Arcades aren’t the popular Montgomery pastime they used to be.

Back in the 80s, you couldn’t toss a quarter on Commerce Street without it slipping into the coin slot of a Frogger or Ms. Pac-Man.

Now, like in many cities, the arcade scene is a nostalgic part of Montgomery’s past.

For the most part.

Just because they don’t dot The Gump landscape like they once did doesn’t mean Montgomery arcades are completely obsolete.

If you want to play your video games on stand-up (or sit-down) machines in Montgomery, you still can.

You might just have to go a little further to find a Gump-Town arcade with a good supply.

Arcades in Montgomery

These arcades in Montgomery are for all ages:


1661 Eastern Blvd
Montgomery, AL 36117
(334) 819-7171

Arcade Hours:

Monday & Thursday: Noon – 11 pm
Tuesday-Wednesday: 11 am – 11 pm
Friday: 11 am – Midnight
Saturday: Noon-Midnight
Sunday: 2 pm – 11 pm

Game Sampling:

  • World’s Largest Pac-Man
  • Basketball
  • Mario Kart
  • Pinball
  • Air Hockey
  • Walking Dead

Chuck E. Cheese

Eastdale Mall
1116 E Eastdale Mall
Montgomery, AL 36117
(334) 281-9290

Arcade Hours:

Monday-Thursday: 10 am – 9 pm
Friday-Saturday: 10 am – 10 pm
Sunday: 11 am – 9 pm

Game Sampling:

  • Alley Bowling
  • Basketball
  • Kid-Friendly Console & Skill Games

Arcade FAQs

How many arcades are left in the U.S.?

It might be hard to believe, but there are still more than 5,000 arcades in operation in the United States.

Though, many of these arcades are part of larger business structures.

Successful chain Dave & Buster’s, for instance, is both a sports bar/restaurant and an arcade.

Old-school fave Chuck E. Cheese is also a restaurant that specializes in birthday packages.

This might sound like a fair many arcades left, but compare that to the early 1980s when there were 24,000 full arcades in the U.S. (most of which were just arcades) and you can see how the numbers have dwindled.

So, what happened to them?

What happened to video arcades is pretty much the same thing that’s happening to movie theaters right now.

Like streaming, which has made movies more readily available to consumers, video game consoles brought the games players loved to play in arcades right into their living rooms.

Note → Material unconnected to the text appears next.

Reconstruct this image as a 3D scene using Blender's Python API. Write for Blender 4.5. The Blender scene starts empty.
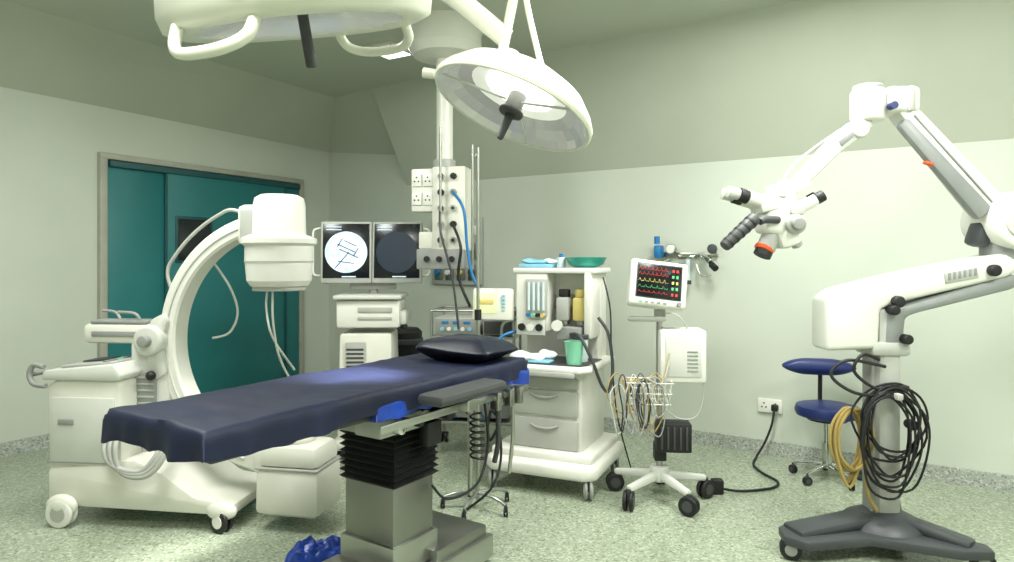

At the same time, the technology was evolving.

The same way giant 4K screens have made the things we watch at home look better than ever, video game consoles grew in quality until playing at home was just as satisfying as going to the arcade.

And no one had to put on pants to do it.

Will arcades come back?

Arcades are already making a comeback… in a way.

But almost all of them are using the Dave & Buster’s success strategy as their blueprints.

Basically, they’re part bar/restaurants, part arcades.

Unlike Dave & Buster’s, though, which separates its over 21 area from its arcade area, many of these new “barcades” don’t admit anyone under the age of 21.

So, in most cities, older gamers have more options than younger ones.

But, given that arcades could be lost to another era, we think a few arcade options are better than none.